Ross Tossed

Posted December 7, 2007 at 6:32pm

’Tis the season for the more the merrier, right? Not if you’re ABC News investigative reporter Brian Ross. The veteran muckraker and his news crew were unwelcome guests at multiple Congressional holiday parties around the Capitol last week, getting booted from at least one party as he tried to catch lawmakers and lobbyists getting cozy. [IMGCAP(1)]

At the National Beer Wholesalers Association and Brewers Association’s “Taste of the Holidays” party Wednesday night in the Rayburn cafeteria, Members of Congress, staffers and lobbyists noshed on House ethics committee-approved delicacies like Guinness draught mini meatballs and beer-glazed ribs and libations that included more than 20 brews.

Ross entered the party with cameras rolling. His goal: to show perks lawmakers and staffers receive during the holidays as trade groups and lobby shops throw swanky parties on Capitol Hill. Unsurprisingly, the newsman was treated like an interloper by the party’s sponsors.

Ross didn’t get much of a chance to shoot the Beer Wholesalers’ party — he was kicked out almost upon arrival, according to one witness to the mini-drama. Aside from not being invited to the soiree, Ross would have been in violation of House rules that don’t allow video cameras in the cafeterias without prior approval. But Ross was persistent in his pursuit of the story: After being asked to leave, he waited outside the doors trying to catch partygoers making their exit.

“Reporting on how big money is spent in the halls of government is a worthy and important undertaking,” ABC spokeswoman Andrea Jones said of Ross’ segment that will air this evening on “World News Tonight.” “Our award-winning series, Money Trail, has done that for years and will continue to do so.”

But Beer Wholesalers spokeswoman Rebecca Spicer insists that the fuss is overblown since the party complied with all of the stepped-up ethics laws. “It’s a great event so we expected a large turnout, but who knew that people from New York would travel to D.C. just to try to crash a reception,” Spicer joked. “Talk about a widely attended event.”

Party Throws Passengers Off-Track. Passengers on the train from Washington to New York on Friday morning might have been in a hurry to get to the Big Apple, but a speedy trip wasn’t in the cards.

A last-minute mechanical problem kept the train from leaving D.C. on time, and although the delay didn’t seem to bother a group of hard-partying GOPers on board, other passengers were left griping that it was added security for the VIP passengers that caused the scheduling snag. The Amtrak regional train was set to leave Union Station at 11:30 a.m., but it was delayed for at least 40 minutes, according to an HOH tipster. Meanwhile, security — including dogs — made a sweep through the train.

HOH hears that the large Republican entourage, which included at least a few Members, set up a party on the rails, taking over three cars with a catered lunch and free-flowing bar.
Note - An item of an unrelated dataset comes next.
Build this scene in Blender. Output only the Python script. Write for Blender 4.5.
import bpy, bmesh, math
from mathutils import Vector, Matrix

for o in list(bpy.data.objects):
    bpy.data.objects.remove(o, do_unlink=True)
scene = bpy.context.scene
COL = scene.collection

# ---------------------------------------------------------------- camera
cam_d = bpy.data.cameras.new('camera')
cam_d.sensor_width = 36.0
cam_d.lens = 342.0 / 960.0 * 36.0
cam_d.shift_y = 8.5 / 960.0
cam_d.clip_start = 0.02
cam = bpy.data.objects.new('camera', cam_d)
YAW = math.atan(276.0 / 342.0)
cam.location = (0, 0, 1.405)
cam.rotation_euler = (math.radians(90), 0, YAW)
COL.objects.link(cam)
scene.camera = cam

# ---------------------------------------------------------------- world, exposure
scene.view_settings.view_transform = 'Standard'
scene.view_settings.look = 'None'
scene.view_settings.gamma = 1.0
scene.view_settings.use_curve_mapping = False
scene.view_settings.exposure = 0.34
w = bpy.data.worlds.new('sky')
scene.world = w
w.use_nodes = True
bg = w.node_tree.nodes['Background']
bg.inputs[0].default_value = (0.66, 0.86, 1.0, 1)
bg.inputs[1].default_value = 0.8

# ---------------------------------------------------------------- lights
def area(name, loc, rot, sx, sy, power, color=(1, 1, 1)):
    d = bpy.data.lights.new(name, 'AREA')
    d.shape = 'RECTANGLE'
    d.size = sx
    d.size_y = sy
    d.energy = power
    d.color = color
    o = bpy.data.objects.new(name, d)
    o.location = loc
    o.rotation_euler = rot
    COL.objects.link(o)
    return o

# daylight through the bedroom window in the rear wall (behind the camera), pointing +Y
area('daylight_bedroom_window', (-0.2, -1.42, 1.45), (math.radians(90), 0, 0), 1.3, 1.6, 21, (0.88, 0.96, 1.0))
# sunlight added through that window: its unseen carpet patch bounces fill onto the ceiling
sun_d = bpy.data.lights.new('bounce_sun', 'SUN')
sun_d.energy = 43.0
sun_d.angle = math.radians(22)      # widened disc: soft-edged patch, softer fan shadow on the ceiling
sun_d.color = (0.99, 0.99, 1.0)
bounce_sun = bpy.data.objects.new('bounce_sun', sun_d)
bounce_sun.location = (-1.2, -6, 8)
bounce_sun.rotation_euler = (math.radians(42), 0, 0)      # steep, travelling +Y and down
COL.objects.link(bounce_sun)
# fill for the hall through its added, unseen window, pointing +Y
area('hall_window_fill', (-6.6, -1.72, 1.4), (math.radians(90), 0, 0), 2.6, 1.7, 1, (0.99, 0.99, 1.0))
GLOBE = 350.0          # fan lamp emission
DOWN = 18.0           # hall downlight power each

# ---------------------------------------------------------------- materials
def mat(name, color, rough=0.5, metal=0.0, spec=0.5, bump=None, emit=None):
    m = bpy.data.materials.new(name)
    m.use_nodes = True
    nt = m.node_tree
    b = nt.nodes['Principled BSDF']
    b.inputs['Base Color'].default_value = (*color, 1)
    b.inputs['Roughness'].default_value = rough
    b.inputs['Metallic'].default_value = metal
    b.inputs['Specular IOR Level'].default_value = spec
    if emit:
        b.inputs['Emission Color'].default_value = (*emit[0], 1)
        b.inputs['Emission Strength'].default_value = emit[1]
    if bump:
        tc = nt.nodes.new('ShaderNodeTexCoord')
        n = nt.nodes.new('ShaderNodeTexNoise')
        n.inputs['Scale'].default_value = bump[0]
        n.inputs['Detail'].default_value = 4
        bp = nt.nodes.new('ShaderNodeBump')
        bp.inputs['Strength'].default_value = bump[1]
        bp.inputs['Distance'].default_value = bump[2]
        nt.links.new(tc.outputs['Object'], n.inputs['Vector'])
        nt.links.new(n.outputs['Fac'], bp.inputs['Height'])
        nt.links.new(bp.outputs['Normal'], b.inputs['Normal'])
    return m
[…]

The Members and big donors were on their way to New York for the National Republican Congressional Committee annual winter weekend of socializing and meetings. And while they might have been in a festive holiday mood, other passengers weren’t feeling so holly-jolly as they cooled their heels and waited, thinking that the bigwigs had caused the delay.

“There are a bunch of elderly people on the train,” griped a northbound HOH tipster, who was unaffiliated with the NRCC entourage and irritated by the delay. “Meanwhile, they’re eating beef and drinking whiskey … all the security seemed a little gratuitous.”

Amtrak spokeswoman Tracy Connell says a mechanical problem was to blame but didn’t know if the security was an added measure or just a routine check.

The NRCC’s annual winter visit to Gotham was set to include a Friday night welcome reception, outings to shows and a Sunday shopping excursion to Henri Bendel, we hear.

One attendee estimated about 22 Members were making the trip to New York, but not all of them were on the party train. One Member that HOH’s on-board tipster spotted was a jovial Rep. Randy Neugebauer (R-Texas), who was seen yukking it up with other partyers.

Despite the irritation of their fellow passengers, at least the train ride ensured that the party-hearty travelers wouldn’t have to get behind the wheel themselves. “We encourage our Republican supporters to practice their politics responsibly,” NRCC spokesman Ken Spain told HOH.

Brush-Up at Rules. HOH is not about to cast aspersions on those who value good oral hygiene, mind you, but attendees at a House Rules Committee meeting on Thursday thought Rep. Dennis Cardoza (D-Calif.) might have gone a bit too far, engaging in some better-done-in-the-bathroom dental care while sitting on the dais.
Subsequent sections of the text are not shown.